Children’s privacy campaigner Hannah Weller has said the public has no faith in the new press regulator, which she said acted in just the same way as the discredited regime it replaced.
Weller and her husband, musician Paul Weller, won a high court battle with Mail Online over its publication of seven unpixellated photographs of their children last year.
She told MPs on Tuesday that nothing had changed under the Independent Press Standards Organisation (Ipso), which replaced the Press Complaints Commission in the wake of the phone-hacking scandal and subsequent Leveson inquiry.
Weller said the regulator had changed its name but was “still behaving in the same way”.
“I had great hopes things would change. In my opinion and in my research, I can see that it hasn’t,” Weller told the Commons culture, media and sport select committee.
“If there was an improvement in press standards, who’s to say when the heat is off in a year or five years’ time it is not just going to go back to old ways. I don’t think [Ipso] is independent enough. The general public doesn’t have faith in it; I certainly don’t.”

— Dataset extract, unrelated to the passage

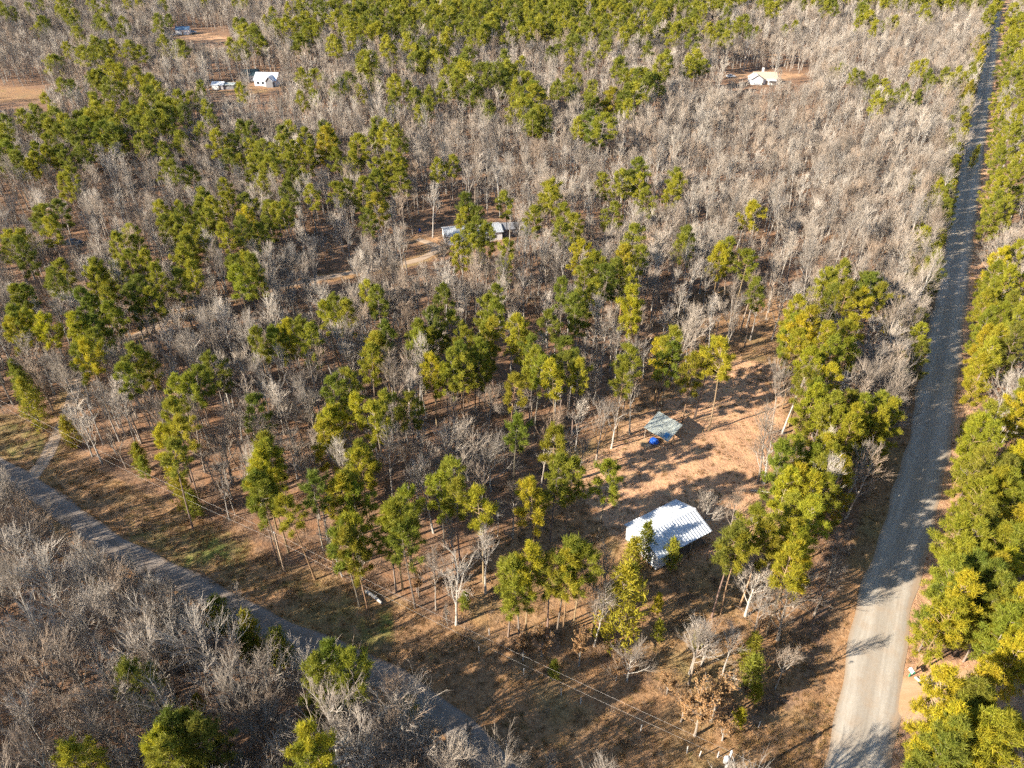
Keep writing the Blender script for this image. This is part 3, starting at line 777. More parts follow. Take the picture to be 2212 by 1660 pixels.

Weller said celebrity parents who appeared in glossy magazine spreads did not sacrifice their right to have their children’s privacy protected.
“I don’t feel personally just because a family may decide to do a glossy magazine spread and have their children photographed in a controlled environment, I don’t think that should automatically give the press the right to chase them down the street or photograph them on their way to school, things like that.”
She added: “Nothing a parent does negates a child’s right to privacy.”
Weller said lots of unpixellated photographs of children had been published since Ipso came into force on 8 September last year.
She said children’s privacy was not something to be left to the whim of a press regulator.
“I don’t think we should have to rely on a regulator that may or may not work and may or may not have our best interests at heart. We should have the assurance of law to protect our children in this way.”